高橋)要するに1万円超えても、それ以上の保険料を払うことになるから壁になってしまうのですが、税金でこんな話は聞いたことがないでしょう?

飯田)確かにそうですね。

高橋)税金はどうやっているかと言うと、「130万円を超えたら、130万円を超えた分の何割かを払う」というやり方なのです。そうやって直せばいいのです。

飯田)その仕組みを直していけばいい。

106万円を超えたら控除の負担を「超えた分について何割か負担する」という計算にするだけでいい ~料率を書き直すだけ

高橋)控除に関しては、106万円を超えたら控除の負担を「超えた分について何割か負担する」という計算にするだけでいい。簡単でしょう?

飯田)本当ですね。

高橋)これを20年間も「できない、できない」と言っているのですが、自分が官僚だったときから私には理解不能でした。「料率を書き直せば終わるではないか」と。

飯田)料率を書き直せばいい。

高橋)役所のなかで終わるのではないでしょうか。

飯田)法律の改正など、仕組みをいじる必要もない。

臨時国会の冒頭で経済対策のメニューだけ見せて「解散」という可能性も

飯田)この先、予算を実際に付けていくとなると、その辺りをお土産にしながら「解散があるのかないのか」ということになる。

高橋)税収が15兆円ほど上振れしているから、これを全部減税に回すと言うのであれば、補正予算は2日~3日でできます。通常は3週間くらい掛けて行うけれど、割り切れば早くできてしまうのです。

飯田)2日~3日で。

高橋)でも一応、「3週間くらい掛けてやる」などと言って、時間が足りずに10月20日前後くらいになってしまうかも知れません。その後、審議がどうのこうのという話になるでしょう。少し生煮えの部分もあるかも知れませんが、いまのスケジュールであれば、臨時国会の冒頭でメニューだけ見せて「解散」という可能性もありますね。

年内解散はあり得る

飯田)10月半ば、あるいはもう少しあとに国会が召集されるのではないかと言われています。

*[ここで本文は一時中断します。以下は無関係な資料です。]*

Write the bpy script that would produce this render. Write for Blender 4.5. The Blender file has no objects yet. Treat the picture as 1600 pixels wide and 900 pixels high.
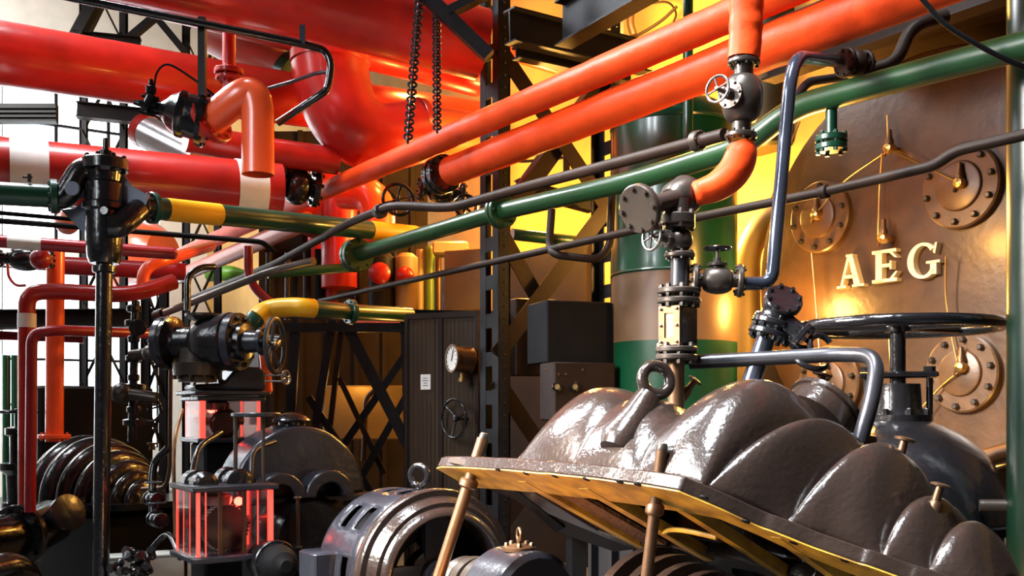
import bpy, math, random
from mathutils import Vector as V, Matrix
random.seed(7)
scn = bpy.context.scene
col = scn.collection
PI = math.pi
F, CX, HY, ZC = 1600.0, 800.0, 640.0, 1.7
UP = V((0, 0, 1))
A1 = V((.559, -.829, 0)).normalized()      # machine axis, towards the right and the viewer
D2 = V((.829, .559, 0)).normalized()       # across the hall, towards the right and away

def P(x, y, Y):
    return V(((x - CX) * Y / F, Y, ZC + (HY - y) * Y / F))
def S(px, Y):
    return px * Y / F
def ray_plane(x, y, p0, n):
    d = V(((x - CX) / F, 1, (HY - y) / F)); o = V((0, 0, ZC))
    return o + d * ((p0 - o).dot(n) / d.dot(n))
def frame(ax):
    ax = ax.normalized()
    r = UP if abs(ax.z) < .9 else V((1, 0, 0))
    u = r.cross(ax).normalized()
    return u, ax.cross(u).normalized(), ax

# ------------------------------------------------------------------ meshes
class MB:
    def __init__(s): s.v = []; s.f = []
    def add(s, vs, fs):
        b = len(s.v); s.v += [V(q) for q in vs]; s.f += [tuple(i + b for i in f) for f in fs]; return s
    def box(s, c, sx, sy, sz, ux=V((1, 0, 0)), uy=V((0, 1, 0)), uz=UP, bev=0):
        c = V(c); b = bev
        if b <= 0:
            vs = [c + ux * (i * sx / 2) + uy * (j * sy / 2) + uz * (k * sz / 2) for k in (-1, 1) for j in (-1, 1) for i in (-1, 1)]
            return s.add(vs, [(0, 2, 3, 1), (4, 5, 7, 6), (0, 1, 5, 4), (2, 6, 7, 3), (0, 4, 6, 2), (1, 3, 7, 5)])
        hx, hy = sx / 2, sy / 2
        o = [(-hx + b, -hy), (hx - b, -hy), (hx, -hy + b), (hx, hy - b), (hx - b, hy), (-hx + b, hy), (-hx, hy - b), (-hx, -hy + b)]
        def sh(q): return [(x * (1 - b / hx), y * (1 - b / hy)) for x, y in q]
        rings = [(sh(o), -sz / 2), (o, -sz / 2 + b), (o, sz / 2 - b), (sh(o), sz / 2)]
        vs = [c + ux * x + uy * y + uz * z for q, z in rings for x, y in q]
        fs = [tuple(reversed(range(8))), tuple(range(24, 32))]
        for k in range(3):
            for i in range(8):
                j = (i + 1) % 8; fs.append((k * 8 + i, k * 8 + j, k * 8 + 8 + j, k * 8 + 8 + i))
        return s.add(vs, fs)
    def bar(s, p0, p1, w, h, up=UP):
        p0, p1 = V(p0), V(p1); d = (p1 - p0); L = d.length; d = d / L
        if abs(d.dot(up)) > .98: up = V((0, 1, 0))
        x = d.cross(up).normalized(); z = x.cross(d).normalized()
        return s.box((p0 + p1) / 2, w, L, h, x, d, z)
    def angle(s, p0, p1, w, t, u, v):          # an L section with legs along u and v
        p0, p1 = V(p0), V(p1); d = (p1 - p0).normalized(); L = (p1 - p0).length; m = (p0 + p1) / 2
        s.box(m + u * (w / 2) + v * (t / 2), w, t, L, u, v, d)
        s.box(m + v * (w / 2 + t / 2) + u * (t / 2), t, w - t, L, u, v, d)
        return s
    def ibeam(s, p0, p1, w, h, t=.014):
        p0, p1 = V(p0), V(p1); d = (p1 - p0).normalized(); x = d.cross(UP).normalized(); z = x.cross(d).normalized()
        L = (p1 - p0).length; m = (p0 + p1) / 2
        s.box(m, t, L, h - 2 * t, x, d, z); s.box(m + z * (h - t) / 2, w, L, t, x, d, z); s.box(m - z * (h - t) / 2, w, L, t, x, d, z)
        return s
    def lathe(s, p0, ax, prof, n=24, cap=True, a0=0, a1=2 * PI, ref=None):
        p0 = V(p0); u, v, w = frame(ax)
        if ref is not None:
            u = (ref - w * ref.dot(w)).normalized(); v = w.cross(u)
        full = abs(a1 - a0 - 2 * PI) < 1e-4; m = n if full else n + 1
        vs = []
        for t, r in prof:
            for i in range(m):
                a = a0 + (a1 - a0) * i / n
                vs.append(p0 + w * t + (u * math.cos(a) + v * math.sin(a)) * r)
        fs = []
        for k in range(len(prof) - 1):
            for i in range(n):
                j = (i + 1) % m if full else i + 1
                fs.append((k * m + i, k * m + j, (k + 1) * m + j, (k + 1) * m + i))
        if cap:
            if prof[0][1] > 1e-5: fs.append(tuple(reversed(range(m))))
            if prof[-1][1] > 1e-5: fs.append(tuple(range((len(prof) - 1) * m, len(prof) * m)))
        return s.add(vs, fs)
    def cyl(s, p0, p1, r, r2=None, n=16):
        p0, p1 = V(p0), V(p1)
        return s.lathe(p0, p1 - p0, [(0, r), ((p1 - p0).length, r if r2 is None else r2)], n)
    def disc(s, c, ax, r, th, n=28, bev=.006):   # bevelled disc centred at c
        b = min(bev, th * .3)
        return s.lathe(V(c) - ax.normalized() * th / 2, ax, [(0, r - b), (b, r), (th - b, r), (th, r - b)], n)
    def sphere(s, c, r, n=18, sq=1, ax=UP):
        pr = [(-r * sq * math.cos(PI * k / 10), r * math.sin(PI * k / 10)) for k in range(11)]
        return s.lathe(c, ax, pr, n, cap=False)
    def torus(s, c, ax, R, r, n=32, m=10, a0=0, a1=2 * PI):
        u, v, w = frame(ax); full = abs(a1 - a0 - 2 * PI) < 1e-4
        k = n if full else n + 1
        pts = [V(c) + (u * math.cos(a0 + (a1 - a0) * i / n) + v * math.sin(a0 + (a1 - a0) * i / n)) * R for i in range(k)]
        return s.tube(pts, r, m, closed=full)
    def tube(s, pts, r, n=14, closed=False, cap=True):
        pts = [V(q) for q in pts]; N = len(pts)
        rs = r if isinstance(r, (list, tuple)) else [r] * N
        T = []
        for i in range(N):
            if closed: d = pts[(i + 1) % N] - pts[i - 1]
            else: d = pts[min(i + 1, N - 1)] - pts[max(i - 1, 0)]
            T.append(d.normalized())
        u = frame(T[0])[0]; vs = []
        for i in range(N):
            u = (u - T[i] * u.dot(T[i])).normalized(); w = T[i].cross(u)
            vs += [pts[i] + (u * math.cos(2 * PI * k / n) + w * math.sin(2 * PI * k / n)) * rs[i] for k in range(n)]
        fs = []
        for i in range(N if closed else N - 1):
            j = (i + 1) % N
            for k in range(n):
                l = (k + 1) % n; fs.append((i * n + k, i * n + l, j * n + l, j * n + k))
        if cap and not closed:
            fs.append(tuple(reversed(range(n)))); fs.append(tuple(range((N - 1) * n, N * n)))
        return s.add(vs, fs)
    def hollow(s, pts, r, th, n=24):            # an open-ended pipe with a wall
        s.tube(pts, r, n, cap=False); b = len(s.v); s.tube(pts, r - th, n, cap=False); N = len(pts)
        for e, fl in ((0, 1), ((N - 1) * n, 0)):
            o = b - N * n + e; q = b + e
            for k in range(n):
                l = (k + 1) % n; f = (o + k, o + l, q + l, q + k); s.f.append(f if fl == 0 else f[::-1])
        return s
    def bolts(s, c, ax, R, n, r, h, off=0, two=0):
        u, v, w = frame(ax)
        for i in range(n):
            a = off + 2 * PI * i / n; q = V(c) + (u * math.cos(a) + v * math.sin(a)) * R
            s.lathe(q - w * two, w, [(0, r), (h * .8 + two, r), (h + two, r * .7)], 6)
        return s
    def flange(s, c, ax, r, th, nb=8, br=None):  # disc with nuts on both faces
        br = br or r * .09; s.disc(c, ax, r, th); w = ax.normalized()
        s.bolts(V(c), w, r * .82, nb, br, th / 2 + br * 1.3, two=th / 2 + br * 1.3)
        return s
    def prism(s, poly, o, u, v, w, d):          # polygon in the u,v plane pushed out along w
        n = len(poly); o = V(o)
        vs = [o + u * x + v * y for x, y in poly] + [o + u * x + v * y + w * d for x, y in poly]
        fs = [tuple(reversed(range(n))), tuple(range(n, 2 * n))] + [(i, (i + 1) % n, n + (i + 1) % n, n + i) for i in range(n)]
        return s.add(vs, fs)
    def slab(s, pts, d):                        # a polygon of points made thick along vector d
        n = len(pts); pts = [V(q) for q in pts]
        return s.add(pts + [q + d for q in pts], [tuple(range(n)), tuple(reversed(range(n, 2 * n)))] + [(i, n + i, n + (i + 1) % n, (i + 1) % n) for i in range(n)])
    def grid(s, rows, closed=False):
        m = len(rows[0]); b = len(s.v)
        for r in rows: s.v += [V(q) for q in r]
        for i in range(len(rows) - 1):
            for k in range(m - 1):
                s.f.append((b + i * m + k, b + i * m + k + 1, b + (i + 1) * m + k + 1, b + (i + 1) * m + k))
        return s
    def wheel(s, c, ax, R, r, nsp=5, dish=0):
        u, v, w = frame(ax); c = V(c); s.torus(c, w, R, r, 36, 8)
        s.lathe(c - w * (r * 1.6 + dish), w, [(0, R * .14), (r * 3.2, R * .17), (r * 3.6, R * .1)], 12)
        for i in range(nsp):
            a = 2 * PI * i / nsp + .3; q = u * math.cos(a) + v * math.sin(a)
            s.tube([c - w * dish + q * R * .1, c - w * dish * .7 + q * R * .5, c + q * R], r * .7, 8)
        return s

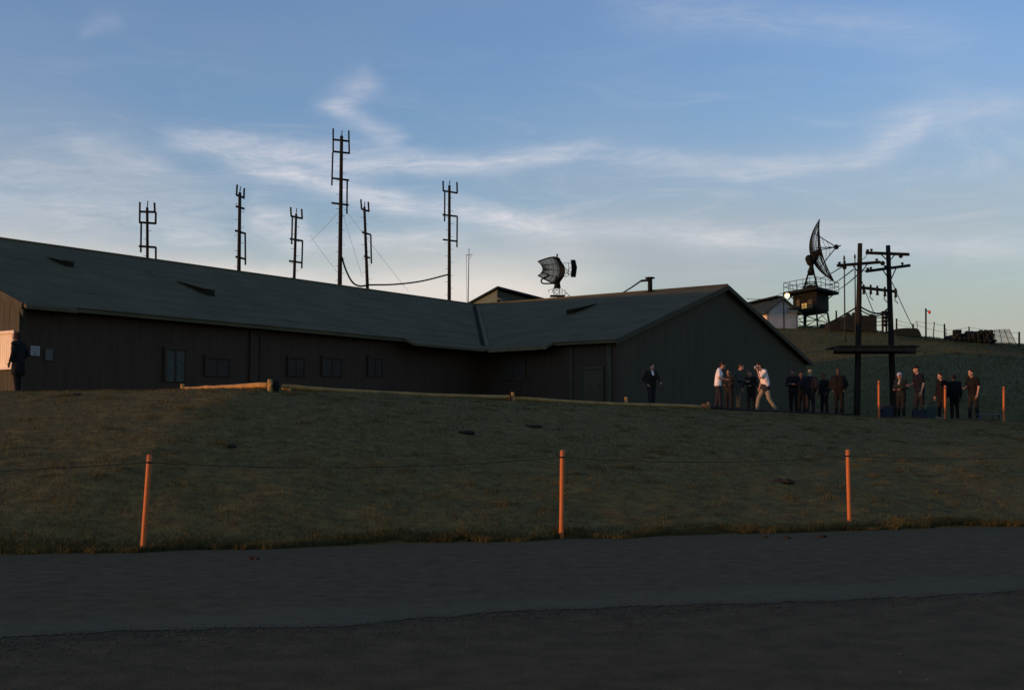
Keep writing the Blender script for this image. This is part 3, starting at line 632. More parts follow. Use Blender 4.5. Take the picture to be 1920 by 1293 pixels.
# lamp post
lp = P(1470, 606, dh - 2.5); lt = P(1470, 549, dh - 2.5)
ls = empty('lamp_post', V3(lp, tz(lp.x, lp.y)), 'thin lamp post with lit bulb in front of the white house', 'lamp post')
MB().tube([V3(lp, tz(lp.x, lp.y) - .3), V3(lp, lt.z)], .06, 6).build('post', m_steel, ls)
bq = P(1476, 553.5, dh - 2.5)
MB().tube([V3(lp, lt.z - .02), V3(bq, lt.z + .03), V3(bq, bq.z + .2)], .03, 6).build('bracket', m_steel, ls)
MB().tube([V3(bq, bq.z + .24), V3(bq, bq.z + .16)], [.08, .26], 10).build('shade', m_steel, ls)
MB().ball(bq, .24, .24, .26).build('bulb', m_lamp, ls)
ld = bpy.data.lights.new('lamp_light', 'POINT'); ld.energy = 12; ld.color = (1, .66, .3); ld.shadow_soft_size = .2
lo_ = bpy.data.objects.new('lamp_light', ld); COL.objects.link(lo_); lo_.location = bq + Vector((0, -.45, -.1))

# ------------------------------------------------------------------ antenna poles behind the building
def seg(mb, px0, py0, px1, py1, d, r, n=6, dz=0.0): 
    a, b = P(px0, py0, d + (dz * -1)), P(px1, py1, d + dz); mb.tube([a, b], r, n); return mb
def antenna_pole(label, d, pole, arms, rods, r0, r1, skew=0.25):
    (bx, by), (tx, ty) = pole
    b, t = P(bx, by, d), P(tx, ty, d); g = b + (b - t) * 0.0
    zg_ = tz(b.x, b.y); dirn = (t - b).normalized(); foot = b + dirn * ((zg_ - .5 - b.z) / dirn.z)
    o = empty('antenna_pole', V3(foot, zg_), label, 'antenna pole', 'aerial poles behind the building')
    n = 9; pts = [foot.lerp(t, i / (n - 1)) for i in range(n)]
    pm = MB().tube(pts, [r0 + (r1 - r0) * i / (n - 1) for i in range(n)], 10).build('pole', m_creo, o)
    MB().tube([t, t + Vector((.03, 0, .35))], .03, 6).build('tip', m_steel, o)
    cx = (bx + tx) / 2
    def q(px, py):                                    # arms run a little away from the viewer
        return P(px, py, d + (px - (bx + (tx - bx) * (by - py) / (by - ty))) * skew * d / F)
    for (x0, y0, x1, y1) in arms:
        a, b2 = q(x0, y0), q(x1, y1)
        am = MB().beam(a, b2, .09, .11).build('crossarm', m_arm, o)
        m = (a + b2) / 2
    for (x0, y0, x1, y1) in rods:
        MB().tube([q(x0, y0), q(x1, y1)], .055 if abs(y1 - y0) > 35 else .06, 6).build('antenna_rod', m_steel, o)
    L = (t - foot).length
    st_ = MB()
    for i in range(int(L / .45) - 2):
        c = foot + dirn * (1.5 + i * .45)
        if c.z > t.z - .6: break
        s = 1 if i % 2 else -1
        st_.tube([c, c + Vector((s * (r0 + .12), 0, 0))], .014, 4)
    st_.build('pole_steps', m_steel, pm)
    return o
antenna_pole('short pole with tall aerial frame, leftmost of the six', 62, ((276.5, 487), (276, 389)),
    [(260.9, 396.8, 291.8, 397.6), (260.9, 416.8, 292.6, 419), (260.2, 461.4, 292.6, 463.8)],
    [(262.3, 379, 261.9, 418), (289.6, 380, 290.4, 398), (292.2, 397.6, 291.8, 420), (264.8, 417, 264, 473), (292.2, 463.5, 292.2, 492)], .10, .07)
antenna_pole('thick aerial pole second from the left with four short crossarms', 66, ((447.9, 507), (449.8, 361)),
    [(443.5, 365.8, 458.3, 371), (441.9, 386.6, 458.8, 391.8), (440.5, 432, 460, 438), (441.5, 481, 459.3, 485.5)],
    [(444.7, 346.3, 443.5, 366.5), (458, 353, 457.2, 372.7), (459.7, 436, 460.2, 496.6)], .15, .085)
antenna_pole('slightly leaning aerial pole just left of the tallest pole', 71, ((551.6, 523.6), (555.3, 401)),
    [(545.3, 405, 567, 409.7), (543.2, 447.6, 567.8, 451.6), (541.7, 489, 566.7, 492.7)],
    [(545, 388.4, 546, 406), (565.6, 392, 566.7, 410.4), (548.2, 406.7, 546.9, 458), (567.3, 451, 565.8, 503)], .14, .07)
antenna_pole('tallest aerial pole with four crossarms, centre of the group', 72, ((637, 535), (640.5, 255)),
    [(624.7, 261.7, 655.6, 265), (624, 284, 655.6, 287.4), (622, 334, 654.4, 338), (621.7, 380.5, 653.9, 384.5)],
    [(624.7, 241, 624.7, 284.5), (653.9, 245, 654.9, 288), (624, 285.7, 622.2, 347.6), (651, 338, 650.4, 400.8)], .17, .10)
antenna_pole('aerial pole leaning left just right of the tallest pole', 75, ((689, 540.6), (683.2, 388)),
    [(677.9, 392, 692, 396.3), (679, 435.4, 695, 440), (682.3, 480, 694, 483.7)],
    [(676.6, 374, 677.9, 392), (690.5, 378.5, 691.7, 397), (695.2, 440, 696.4, 494)], .15, .08)
antenna_pole('tall aerial pole at the right end of the row', 80, ((842.3, 561), (842.6, 348)),
    [(830.3, 357.5, 857.7, 362), (829.9, 402.5, 857.7, 405.8), (830.3, 449, 856.8, 452.4)],
    [(830.7, 339.3, 831.2, 358), (856.8, 341.6, 857.3, 362), (834, 359, 833.6, 415), (857.3, 405.8, 856.8, 463.4)], .16, .09)
# thin whip mast
dm = 84; b = P(877.6, 566, dm); t = P(879.4, 466, dm); zg_ = tz(b.x, b.y)
o = empty('whip_mast', V3(b, zg_), 'very thin mast with small crossbar beside the pale hut', 'mast')
MB().tube([V3(b, zg_ - .2), b, t], [.05, .04, .022], 6).build('mast', m_grey, o)
MB().tube([P(873, 478.5, dm), P(886, 477, dm)], .02, 5).build('crossbar', m_grey, o)
MB().tube([P(874.7, 478, dm), P(875.3, 566, dm)], .014, 5).build('feed_wire', m_wire, o)
MB().tube([P(884, 480, dm), P(879, 486, dm)], .015, 5).build('brace', m_grey, o)

def cable(name, pts, r, label, mat=m_wire, cat='cable', group=None, sub=10):
    """smooth run through points"""
    pts = [Vector(p) for p in pts]; out = []
    e = [pts[0] * 2 - pts[1]] + pts + [pts[-1] * 2 - pts[-2]]
    for i in range(1, len(e) - 2):
        p0, p1, p2, p3 = e[i - 1:i + 3]
        for j in range(sub):
            t = j / sub; out.append(0.5 * ((2 * p1) + (p2 - p0) * t + (2 * p0 - 5 * p1 + 4 * p2 - p3) * t * t + (3 * p1 - p0 - 3 * p2 + p3) * t ** 3))
    out.append(pts[-1])
    o = MB().tube(out, r, 5).build(name, mat, base=pts[0]); return tag(o, label, cat, group)
def sagged(name, a, b, sag, r, label, mat=m_wire, cat='wire', group=None, n=16):
    a, b = Vector(a), Vector(b)
    pts = [a.lerp(b, i / n) - Vector((0, 0, sag * 4 * (i / n) * (1 - i / n))) for i in range(n + 1)]
    o = MB().tube(pts, r, 5).build(name, mat, base=a); return tag(o, label, cat, group)
cable('feed_cable', [P(641, 482, 72), P(648, 505, 72.6), P(660, 528, 73.5), P(674, 536, 74.4), P(688, 535, 75)], .06, 'thick cable drooping from the tallest pole to the pole beside it')
cable('feed_cable', [P(689, 534, 75), P(740, 533, 77), P(790, 527, 78.5), P(841, 514.5, 80)], .055, 'thick cable sagging to the right-hand pole of the row')
for a_, b_, lb in (((640, 392, 72), (582, 452, 74), 'faint guy wire going left from the tallest pole'), ((582, 442, 74), (634, 512, 72.5), 'faint guy wire below the tallest pole, slanting right'),
                   ((641, 385, 72), (765, 545, 78), 'faint guy wire running down right from the tallest pole'), ((641, 395, 72), (680, 520, 76), 'steep faint guy wire right of the tallest pole')):
    sagged('guy_wire', P(*a_), P(*b_), .05, .008, lb, group='guy wires of the tallest pole')
sagged('stay_wire', STOVE, P(1061, 548, 128), 1.2, .045, 'wire from the stove pipe towards the mesh radar')

# ------------------------------------------------------------------ mesh radar behind the ridge
d2 = 135.0; kk = d2 / F
def Q(px, py, dy=0.0): return P(px, py, d2 + dy)
cb = Q(1045, 560); zg_ = tz(cb.x, cb.y)
rd2 = empty('search_radar', V3(cb, zg_), 'mesh radar reflector with slab feed on a small lattice stand', 'radar')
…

高橋)11月のどこかで解散するなど、年内解散はあり得るかも知れないですね。みんな、こういうスケジュールの話をしています。

飯田)解散スケジュールの話を。

高橋)「年収130万円の壁など、すぐ解決できる」と言うと、みんな「えっ」と驚いてしまうでしょう。はっきり言って、壁を壊すのは簡単だと思うけれど、「これは難しいものだ」と言っておかなければいけない。だって20年間も言っているのですから。

飯田)いまさらあとに引けないですか?

高橋)いまさら「簡単な話だ」などと言ったら困ってしまうのかも知れません。手品の種明かしみたいな話ですが、「難しい、難しい」と言っているから仕方ない。新聞にも「難しい」と解説している人も多いではないですか。

飯田)本当は政令一発で解決しますか?

高橋)政令すらいりません。通知、通達でいい。

飯田)通知で十分に対応できる。

高橋)単に取り方を少し変えるだけで、税法で細かく分けるのと一緒です。「限界的な取り方」という言い方をしますが、それで十分ではないですか。一気に「ドーン」と取るから大変なわけです。